▸ **DATA LINES**:
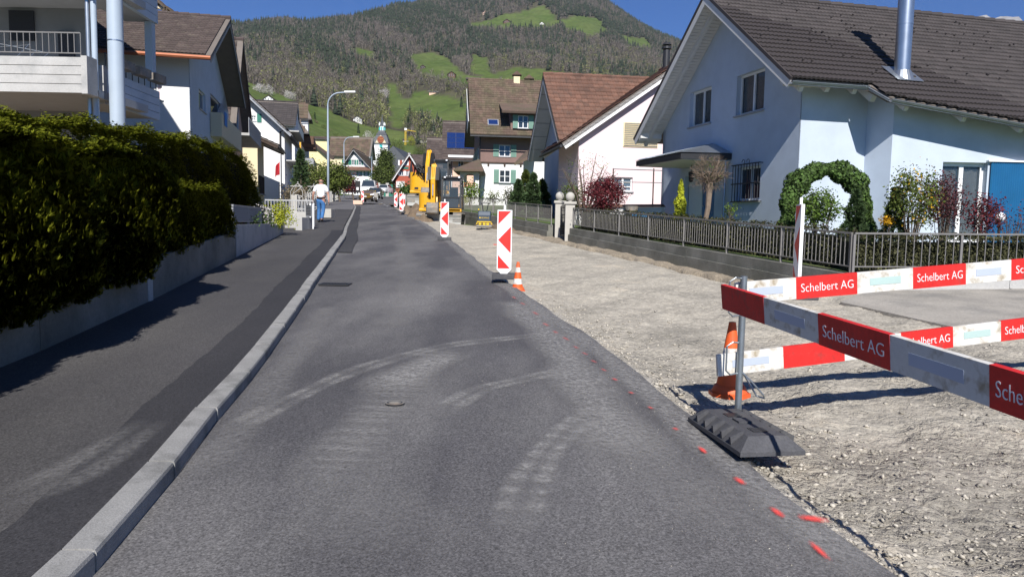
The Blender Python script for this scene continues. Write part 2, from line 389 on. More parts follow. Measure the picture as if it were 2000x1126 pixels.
# ------------------------------------------------------------------ house parts
def tile_proto(wd=.30,ln=.36,th=.036):
    """one curved roof tile, x across, y up the slope, lower edge at y=0"""
    n=6; xs=[-wd/2+wd*i/n for i in range(n+1)]; zs=[.0,.024,.024,.0,.024,.024,.0]
    v=[];f=[]
    for x,z in zip(xs,zs): v+=[(x,0,z+th+.012),(x,ln,z+.004),(x,0,z+.002)]
    for i in range(n):
        a=i*3; b=a+3; f+=[(a,b,b+1,a+1),(a+2,b+2,b,a)]
    return np.array(v),np.array(f)
def tile_roof(parent,origin,U,W_,inside,nu0,nu1,nv,wd,ln,mt,n_single=0,proto=None,name='tile',cut=None):
    """tiles on the plane origin + U*s + W_*d ; inside(s,d) tells where"""
    U=Vector(U).normalized(); W_=Vector(W_).normalized(); N=U.cross(W_).normalized()
    pv,pf=proto or tile_proto(wd,ln*1.08)
    mats_=[];
    for j in range(nv):
        for i in range(nu0,nu1):
            s=(i+.5+(.5 if j%2 else 0)*0)*wd; d=j*ln
            sc_=1.
            if cut:
                dm=cut(s)
                if d+ln*.97<dm: continue
                if d<dm: sc_=(d+ln-dm)/ln; d=dm
            if not inside(s,d+ln*.4*sc_+.001): continue
            c=Vector(origin)+U*s+W_*d+N*random.uniform(0,.006)
            ry=random.gauss(0,.008); rz=random.gauss(0,.006)
            u2=(U+W_*rz).normalized(); n2=(N+U*ry).normalized(); w2=n2.cross(u2)*sc_
            mats_.append((c,u2,w2,n2))
    camp=Vector((0,0,H)); mats_.sort(key=lambda q:(q[0]-camp).length)
    me=None
    if n_single:
        b=MB(); b.add([tuple(p) for p in pv],[tuple(q) for q in pf]); me=b.build(name,mt,None,mesh_only=True)
    o0=org(parent)
    for c,u,v_,n_ in mats_[:n_single]:
        ob=bpy.data.objects.new(name,me); COL.objects.link(ob); ob.parent=parent
        mw=Matrix(((u.x,v_.x,n_.x,c.x-o0.x),(u.y,v_.y,n_.y,c.y-o0.y),(u.z,v_.z,n_.z,c.z-o0.z),(0,0,0,1))); ob.matrix_basis=mw
    rest=mats_[n_single:]
    if rest:
        C=np.array([q[0] for q in rest]); Rm=np.stack([np.array([q[1] for q in rest]),np.array([q[2] for q in rest]),np.array([q[3] for q in rest])],axis=2)
        vs=np.einsum('nij,kj->nki',Rm,pv)+C[:,None,:]; fs=pf[None]+(np.arange(len(rest))*len(pv))[:,None,None]
        npmesh('roof_tiles',vs.reshape(-1,3),fs.reshape(-1,4),mt,parent,'stuff')
def pip(poly,x,y):
    c=False; n=len(poly)
    for i in range(n):
        x0,y0=poly[i]; x1,y1=poly[(i+1)%n]
        if (y0>y)!=(y1>y) and x<(x1-x0)*(y-y0)/(y1-y0)+x0: c=not c
    return c
def wall(parent,O,U,N,poly,holes,mt,reveal=.14,name='wall',th=.02):
    """flat wall in plane O + U*u + Z*z ; N points outwards ; holes are rectangles (u0,z0,u1,z1)"""
    O,U,N=Vector(O),Vector(U).normalized(),Vector(N).normalized(); Q=lambda u,z,d=0:Vector((O.x,O.y,0))+U*u-N*d+V(0,0,z)
    mb=MB(); hl=[[Q(a,b),Q(c,b),Q(c,d),Q(a,d)] for a,b,c,d in holes]
    mb.face_holes([Q(*p) for p in poly],hl,0,N)
    n=len(poly)
    for i in range(n): p,q=poly[i],poly[(i+1)%n]; mb.add([Q(*p),Q(*q),Q(*q,th),Q(*p,th)],[(0,1,2,3)])
    for h in hl:
        for i in range(4): a,b=h[i],h[(i+1)%4]; mb.add([a,b,b-N*reveal,a-N*reveal],[(0,1,2,3)])
    return mb.build(name,mt,parent)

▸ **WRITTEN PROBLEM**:
In the copy, include no pictures; restate the listing above exactly.

▸ **RESPONSE**:
The Blender Python script for this scene continues. Write part 2, from line 389 on. More parts follow. Measure the picture as if it were 2000x1126 pixels.
# ------------------------------------------------------------------ house parts
def tile_proto(wd=.30,ln=.36,th=.036):
    """one curved roof tile, x across, y up the slope, lower edge at y=0"""
    n=6; xs=[-wd/2+wd*i/n for i in range(n+1)]; zs=[.0,.024,.024,.0,.024,.024,.0]
    v=[];f=[]
    for x,z in zip(xs,zs): v+=[(x,0,z+th+.012),(x,ln,z+.004),(x,0,z+.002)]
    for i in range(n):
        a=i*3; b=a+3; f+=[(a,b,b+1,a+1),(a+2,b+2,b,a)]
    return np.array(v),np.array(f)
def tile_roof(parent,origin,U,W_,inside,nu0,nu1,nv,wd,ln,mt,n_single=0,proto=None,name='tile',cut=None):
    """tiles on the plane origin + U*s + W_*d ; inside(s,d) tells where"""
    U=Vector(U).normalized(); W_=Vector(W_).normalized(); N=U.cross(W_).normalized()
    pv,pf=proto or tile_proto(wd,ln*1.08)
    mats_=[];
    for j in range(nv):
        for i in range(nu0,nu1):
            s=(i+.5+(.5 if j%2 else 0)*0)*wd; d=j*ln
            sc_=1.
            if cut:
                dm=cut(s)
                if d+ln*.97<dm: continue
                if d<dm: sc_=(d+ln-dm)/ln; d=dm
            if not inside(s,d+ln*.4*sc_+.001): continue
            c=Vector(origin)+U*s+W_*d+N*random.uniform(0,.006)
            ry=random.gauss(0,.008); rz=random.gauss(0,.006)
            u2=(U+W_*rz).normalized(); n2=(N+U*ry).normalized(); w2=n2.cross(u2)*sc_
            mats_.append((c,u2,w2,n2))
    camp=Vector((0,0,H)); mats_.sort(key=lambda q:(q[0]-camp).length)
    me=None
    if n_single:
        b=MB(); b.add([tuple(p) for p in pv],[tuple(q) for q in pf]); me=b.build(name,mt,None,mesh_only=True)
    o0=org(parent)
    for c,u,v_,n_ in mats_[:n_single]:
        ob=bpy.data.objects.new(name,me); COL.objects.link(ob); ob.parent=parent
        mw=Matrix(((u.x,v_.x,n_.x,c.x-o0.x),(u.y,v_.y,n_.y,c.y-o0.y),(u.z,v_.z,n_.z,c.z-o0.z),(0,0,0,1))); ob.matrix_basis=mw
    rest=mats_[n_single:]
    if rest:
        C=np.array([q[0] for q in rest]); Rm=np.stack([np.array([q[1] for q in rest]),np.array([q[2] for q in rest]),np.array([q[3] for q in rest])],axis=2)
        vs=np.einsum('nij,kj->nki',Rm,pv)+C[:,None,:]; fs=pf[None]+(np.arange(len(rest))*len(pv))[:,None,None]
        npmesh('roof_tiles',vs.reshape(-1,3),fs.reshape(-1,4),mt,parent,'stuff')
def pip(poly,x,y):
    c=False; n=len(poly)
    for i in range(n):
        x0,y0=poly[i]; x1,y1=poly[(i+1)%n]
        if (y0>y)!=(y1>y) and x<(x1-x0)*(y-y0)/(y1-y0)+x0: c=not c
    return c
def wall(parent,O,U,N,poly,holes,mt,reveal=.14,name='wall',th=.02):
    """flat wall in plane O + U*u + Z*z ; N points outwards ; holes are rectangles (u0,z0,u1,z1)"""
    O,U,N=Vector(O),Vector(U).normalized(),Vector(N).normalized(); Q=lambda u,z,d=0:Vector((O.x,O.y,0))+U*u-N*d+V(0,0,z)
    mb=MB(); hl=[[Q(a,b),Q(c,b),Q(c,d),Q(a,d)] for a,b,c,d in holes]
    mb.face_holes([Q(*p) for p in poly],hl,0,N)
    n=len(poly)
    for i in range(n): p,q=poly[i],poly[(i+1)%n]; mb.add([Q(*p),Q(*q),Q(*q,th),Q(*p,th)],[(0,1,2,3)])
    for h in hl:
        for i in range(4): a,b=h[i],h[(i+1)%4]; mb.add([a,b,b-N*reveal,a-N*reveal],[(0,1,2,3)])
    return mb.build(name,mt,parent)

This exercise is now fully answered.